Head of Enterprise Banking at Stanbic Bank Ghana, Eric Tsiri, has reiterated the bank’s readiness to support small and medium-sized enterprises (SMEs) in Ghana.
Speaking on an X-Spaces discussion on the topic ‘Access to Finance: Bridging the Gap for SMEs’, he said contrary to the common misconception that banks were reluctant to finance SMEs, Stanbic Bank was rather eager to provide financial support to businesses.
Sharing some challenges in providing solutions for SMEs in Ghana, he said the opaqueness in business operations was one of the main challenges SMEs have.
“A significant number of SMEs operate with a lack of transparency, making it difficult for banks to understand their business models fully.
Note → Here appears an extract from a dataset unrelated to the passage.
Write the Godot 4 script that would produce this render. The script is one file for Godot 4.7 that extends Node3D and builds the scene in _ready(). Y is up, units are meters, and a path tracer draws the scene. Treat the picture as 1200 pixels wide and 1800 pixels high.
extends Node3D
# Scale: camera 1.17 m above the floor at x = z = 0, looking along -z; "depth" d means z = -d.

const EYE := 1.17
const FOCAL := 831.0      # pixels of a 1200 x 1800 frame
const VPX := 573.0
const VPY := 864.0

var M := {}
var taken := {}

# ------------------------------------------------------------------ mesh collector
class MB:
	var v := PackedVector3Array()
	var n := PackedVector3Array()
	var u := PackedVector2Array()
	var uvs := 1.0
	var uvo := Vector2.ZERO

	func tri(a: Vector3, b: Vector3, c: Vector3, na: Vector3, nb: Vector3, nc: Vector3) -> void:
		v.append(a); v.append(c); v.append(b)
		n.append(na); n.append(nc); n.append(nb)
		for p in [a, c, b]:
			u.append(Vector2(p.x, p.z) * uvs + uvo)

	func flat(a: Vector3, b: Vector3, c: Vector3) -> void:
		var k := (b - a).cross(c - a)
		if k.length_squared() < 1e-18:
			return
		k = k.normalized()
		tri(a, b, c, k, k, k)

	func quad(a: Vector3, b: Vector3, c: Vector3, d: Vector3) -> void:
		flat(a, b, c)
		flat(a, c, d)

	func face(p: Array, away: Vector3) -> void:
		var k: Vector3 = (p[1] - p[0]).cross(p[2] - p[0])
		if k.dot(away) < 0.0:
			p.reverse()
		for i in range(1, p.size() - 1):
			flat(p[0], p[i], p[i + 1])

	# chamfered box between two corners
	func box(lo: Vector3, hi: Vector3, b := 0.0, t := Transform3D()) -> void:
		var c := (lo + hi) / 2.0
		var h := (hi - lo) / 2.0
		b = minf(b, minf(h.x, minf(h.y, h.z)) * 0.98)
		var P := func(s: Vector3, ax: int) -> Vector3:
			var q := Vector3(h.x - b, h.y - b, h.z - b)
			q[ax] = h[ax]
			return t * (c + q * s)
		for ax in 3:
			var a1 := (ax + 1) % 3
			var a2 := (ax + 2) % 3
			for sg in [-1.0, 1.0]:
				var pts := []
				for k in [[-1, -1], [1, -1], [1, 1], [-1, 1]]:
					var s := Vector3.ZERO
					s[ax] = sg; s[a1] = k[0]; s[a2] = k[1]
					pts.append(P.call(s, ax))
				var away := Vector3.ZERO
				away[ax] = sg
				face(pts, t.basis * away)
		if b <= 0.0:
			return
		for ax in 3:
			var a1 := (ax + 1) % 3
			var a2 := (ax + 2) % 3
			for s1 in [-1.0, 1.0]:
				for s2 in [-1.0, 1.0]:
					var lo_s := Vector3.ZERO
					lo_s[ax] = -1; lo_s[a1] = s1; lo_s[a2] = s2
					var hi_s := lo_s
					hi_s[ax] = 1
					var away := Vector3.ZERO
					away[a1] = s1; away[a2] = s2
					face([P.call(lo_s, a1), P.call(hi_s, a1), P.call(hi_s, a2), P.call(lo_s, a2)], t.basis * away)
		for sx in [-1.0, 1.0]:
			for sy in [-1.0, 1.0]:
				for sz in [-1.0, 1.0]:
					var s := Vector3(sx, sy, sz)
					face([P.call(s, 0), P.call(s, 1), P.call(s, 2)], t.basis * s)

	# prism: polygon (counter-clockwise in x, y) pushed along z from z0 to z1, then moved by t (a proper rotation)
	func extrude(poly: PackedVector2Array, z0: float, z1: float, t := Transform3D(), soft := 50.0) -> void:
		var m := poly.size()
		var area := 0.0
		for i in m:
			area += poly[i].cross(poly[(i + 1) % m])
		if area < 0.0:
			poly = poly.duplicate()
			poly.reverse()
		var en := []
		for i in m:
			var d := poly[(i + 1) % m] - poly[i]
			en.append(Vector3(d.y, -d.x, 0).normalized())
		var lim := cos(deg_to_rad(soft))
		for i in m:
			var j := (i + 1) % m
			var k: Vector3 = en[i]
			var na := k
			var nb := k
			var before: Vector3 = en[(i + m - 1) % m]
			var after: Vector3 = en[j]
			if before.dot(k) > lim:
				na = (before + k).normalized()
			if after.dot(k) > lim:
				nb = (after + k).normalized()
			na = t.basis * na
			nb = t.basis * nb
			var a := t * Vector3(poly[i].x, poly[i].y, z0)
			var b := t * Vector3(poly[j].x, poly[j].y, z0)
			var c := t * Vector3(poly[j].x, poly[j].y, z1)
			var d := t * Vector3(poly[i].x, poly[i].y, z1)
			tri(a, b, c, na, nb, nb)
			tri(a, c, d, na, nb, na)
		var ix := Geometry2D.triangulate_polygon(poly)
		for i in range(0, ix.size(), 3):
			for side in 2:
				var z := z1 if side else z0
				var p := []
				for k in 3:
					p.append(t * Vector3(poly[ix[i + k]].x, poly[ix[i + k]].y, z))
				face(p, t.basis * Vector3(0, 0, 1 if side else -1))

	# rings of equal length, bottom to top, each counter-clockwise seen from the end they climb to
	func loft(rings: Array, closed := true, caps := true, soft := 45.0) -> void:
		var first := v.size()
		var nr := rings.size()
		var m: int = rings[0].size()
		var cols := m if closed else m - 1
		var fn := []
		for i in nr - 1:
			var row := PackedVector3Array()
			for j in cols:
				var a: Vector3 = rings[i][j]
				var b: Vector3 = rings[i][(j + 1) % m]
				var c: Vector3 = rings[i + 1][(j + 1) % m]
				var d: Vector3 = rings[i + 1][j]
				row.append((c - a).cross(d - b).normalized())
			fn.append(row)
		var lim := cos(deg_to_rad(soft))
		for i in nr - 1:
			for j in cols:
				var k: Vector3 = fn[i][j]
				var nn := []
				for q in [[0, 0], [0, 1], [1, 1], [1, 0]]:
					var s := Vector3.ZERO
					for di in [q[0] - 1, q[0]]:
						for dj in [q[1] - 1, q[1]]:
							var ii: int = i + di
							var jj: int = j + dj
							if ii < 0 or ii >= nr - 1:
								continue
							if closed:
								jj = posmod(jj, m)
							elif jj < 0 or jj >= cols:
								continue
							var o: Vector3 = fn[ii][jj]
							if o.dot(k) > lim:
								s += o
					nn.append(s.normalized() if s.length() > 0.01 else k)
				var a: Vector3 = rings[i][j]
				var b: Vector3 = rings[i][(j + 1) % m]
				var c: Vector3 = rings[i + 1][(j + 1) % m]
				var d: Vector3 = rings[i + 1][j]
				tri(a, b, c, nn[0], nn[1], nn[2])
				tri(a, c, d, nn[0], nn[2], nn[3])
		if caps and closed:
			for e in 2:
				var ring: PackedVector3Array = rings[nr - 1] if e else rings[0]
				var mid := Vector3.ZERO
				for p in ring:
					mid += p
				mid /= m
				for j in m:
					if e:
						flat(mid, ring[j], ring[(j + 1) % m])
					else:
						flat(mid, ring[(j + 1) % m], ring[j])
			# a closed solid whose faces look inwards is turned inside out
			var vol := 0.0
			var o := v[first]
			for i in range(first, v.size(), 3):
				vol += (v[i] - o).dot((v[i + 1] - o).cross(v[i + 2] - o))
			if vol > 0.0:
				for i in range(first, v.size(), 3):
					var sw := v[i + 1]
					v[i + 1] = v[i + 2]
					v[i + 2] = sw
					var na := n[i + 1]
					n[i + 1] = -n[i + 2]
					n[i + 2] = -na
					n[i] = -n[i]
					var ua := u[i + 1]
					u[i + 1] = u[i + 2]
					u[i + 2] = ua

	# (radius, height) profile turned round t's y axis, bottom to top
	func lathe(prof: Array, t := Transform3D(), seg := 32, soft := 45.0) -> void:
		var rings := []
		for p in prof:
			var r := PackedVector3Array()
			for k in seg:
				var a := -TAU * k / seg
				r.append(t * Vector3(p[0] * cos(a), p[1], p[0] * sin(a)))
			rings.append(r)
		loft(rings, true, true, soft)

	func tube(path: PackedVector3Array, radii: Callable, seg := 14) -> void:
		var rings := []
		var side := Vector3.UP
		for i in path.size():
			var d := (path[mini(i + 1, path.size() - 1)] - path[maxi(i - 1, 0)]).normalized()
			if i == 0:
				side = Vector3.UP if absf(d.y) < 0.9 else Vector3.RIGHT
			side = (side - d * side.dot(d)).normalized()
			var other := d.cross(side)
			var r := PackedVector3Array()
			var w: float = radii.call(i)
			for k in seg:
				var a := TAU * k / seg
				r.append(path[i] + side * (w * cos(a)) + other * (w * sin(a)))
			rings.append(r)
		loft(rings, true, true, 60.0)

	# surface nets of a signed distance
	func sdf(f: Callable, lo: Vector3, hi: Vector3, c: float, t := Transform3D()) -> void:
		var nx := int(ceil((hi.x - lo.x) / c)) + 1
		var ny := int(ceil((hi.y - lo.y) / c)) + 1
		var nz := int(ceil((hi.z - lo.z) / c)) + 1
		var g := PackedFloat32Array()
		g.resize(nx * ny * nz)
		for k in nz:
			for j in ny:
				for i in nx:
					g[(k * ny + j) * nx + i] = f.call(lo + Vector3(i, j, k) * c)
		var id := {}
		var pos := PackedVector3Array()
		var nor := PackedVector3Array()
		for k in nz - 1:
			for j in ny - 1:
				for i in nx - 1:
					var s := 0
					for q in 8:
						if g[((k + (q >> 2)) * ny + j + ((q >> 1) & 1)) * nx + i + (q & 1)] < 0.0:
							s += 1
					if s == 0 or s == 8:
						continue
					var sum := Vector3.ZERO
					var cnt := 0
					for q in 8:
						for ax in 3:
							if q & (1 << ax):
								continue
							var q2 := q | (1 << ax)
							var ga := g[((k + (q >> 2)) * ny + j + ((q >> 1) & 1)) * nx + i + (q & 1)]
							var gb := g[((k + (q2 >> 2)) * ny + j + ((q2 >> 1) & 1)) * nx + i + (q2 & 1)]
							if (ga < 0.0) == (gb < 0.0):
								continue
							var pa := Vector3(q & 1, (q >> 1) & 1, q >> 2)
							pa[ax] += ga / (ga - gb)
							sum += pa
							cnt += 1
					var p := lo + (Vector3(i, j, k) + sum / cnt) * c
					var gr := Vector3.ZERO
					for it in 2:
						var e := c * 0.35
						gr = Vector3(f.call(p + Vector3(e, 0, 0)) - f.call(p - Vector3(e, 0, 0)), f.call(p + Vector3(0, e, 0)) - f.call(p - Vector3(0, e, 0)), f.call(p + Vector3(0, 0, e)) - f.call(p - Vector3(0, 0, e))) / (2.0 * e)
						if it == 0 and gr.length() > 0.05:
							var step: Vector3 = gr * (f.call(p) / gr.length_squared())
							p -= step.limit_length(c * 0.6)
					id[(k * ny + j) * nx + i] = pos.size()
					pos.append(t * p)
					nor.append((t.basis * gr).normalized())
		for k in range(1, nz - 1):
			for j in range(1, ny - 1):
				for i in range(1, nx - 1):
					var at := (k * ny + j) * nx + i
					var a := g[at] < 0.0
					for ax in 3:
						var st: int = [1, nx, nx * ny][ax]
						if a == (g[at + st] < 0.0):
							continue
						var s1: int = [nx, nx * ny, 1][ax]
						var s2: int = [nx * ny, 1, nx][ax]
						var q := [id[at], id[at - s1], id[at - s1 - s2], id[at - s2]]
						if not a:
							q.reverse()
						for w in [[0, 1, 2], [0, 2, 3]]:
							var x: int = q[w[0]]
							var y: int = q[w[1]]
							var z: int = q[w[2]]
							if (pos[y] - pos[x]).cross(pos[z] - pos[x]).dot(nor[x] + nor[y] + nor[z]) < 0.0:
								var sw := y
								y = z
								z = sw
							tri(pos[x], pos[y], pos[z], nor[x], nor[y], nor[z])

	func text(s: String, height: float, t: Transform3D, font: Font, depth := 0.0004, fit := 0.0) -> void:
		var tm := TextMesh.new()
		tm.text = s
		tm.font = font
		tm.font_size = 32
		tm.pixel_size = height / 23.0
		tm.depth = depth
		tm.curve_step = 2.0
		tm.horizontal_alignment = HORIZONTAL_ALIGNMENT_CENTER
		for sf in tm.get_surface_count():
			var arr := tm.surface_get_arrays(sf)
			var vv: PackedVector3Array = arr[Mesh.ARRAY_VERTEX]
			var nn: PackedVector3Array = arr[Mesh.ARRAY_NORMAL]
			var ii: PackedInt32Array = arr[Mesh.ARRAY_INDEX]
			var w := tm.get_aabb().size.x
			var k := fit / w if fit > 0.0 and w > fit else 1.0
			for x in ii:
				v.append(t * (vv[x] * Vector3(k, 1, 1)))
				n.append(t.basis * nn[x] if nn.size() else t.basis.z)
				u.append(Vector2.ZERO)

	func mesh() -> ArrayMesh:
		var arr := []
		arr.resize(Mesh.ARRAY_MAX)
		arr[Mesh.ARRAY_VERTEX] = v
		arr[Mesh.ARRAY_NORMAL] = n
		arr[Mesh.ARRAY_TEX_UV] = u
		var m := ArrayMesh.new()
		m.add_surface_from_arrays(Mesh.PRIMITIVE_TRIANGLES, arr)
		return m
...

“This opaqueness complicates the process of assessing the viability of the business for financial support,” he stated.
He said there was also the issue of the character and credibility of business owners which are critical in banking.
“If a business owner does not exhibit trustworthiness, banks are hesitant to provide financial assistance,” he said.
Mr Tsiri said a lot of SMEs struggle with maintaining accurate financial records, adding that inadequate record-keeping makes it difficult for banks to assess the business’s financial health, further complicating the lending process.
Also, he said the habit of issuing dishonoured cheques was a red flag for banks.
“When SMEs regularly issue dud cheques, it raises concerns about their financial stability and reliability.”
“Furthermore, access to finance is often contingent on the availability of collateral. Many SMEs, however, lack sufficient collateral to secure loans, limiting their ability to access necessary financing,” he added.
On the bank’s approach to SMEs financing, the Stanbic executive said the bank treated every case as a unique one in fashioning solutions.
He said the bank offered a range of financing options tailored to the specific needs of SMEs.
“The bank does not adopt a one-size-fits-all approach; instead, we thoroughly assess each client’s business needs, cash flow, inventory, receivables and payment terms before proposing a financing solution.
“Even in some cases, we may advise a client against taking a loan if it is not in their best interest,” he said.
Mr Tsiri also outlined some financing options the bank has available to SMEs.
He mentioned working capital support that is provided to bridge gaps in cash flow, such as when suppliers demand payment before the SME’s customers have settled their invoices and bridge financing, a short-term financing that helps businesses manage cash flow between transactions, particularly when waiting for payments on credit
sales.
Others are contract financing, which is offered to businesses that need funds to execute contracts, asset financing, a long-term financing that supports businesses in acquiring assets such as vehicles or setting up infrastructure, with repayment structured over the useful life of the asset, and guarantees and letters of credit for international transactions.
Eric Tsiri also highlighted Stanbic Bank’s business incubator, which supports SMEs beyond just credit.
The incubator, he said, provides access to information, markets and networking opportunities. Additionally, the bank is exploring innovative ways to de-risk the SME sector through partnerships with fintech companies and the use of artificial intelligence.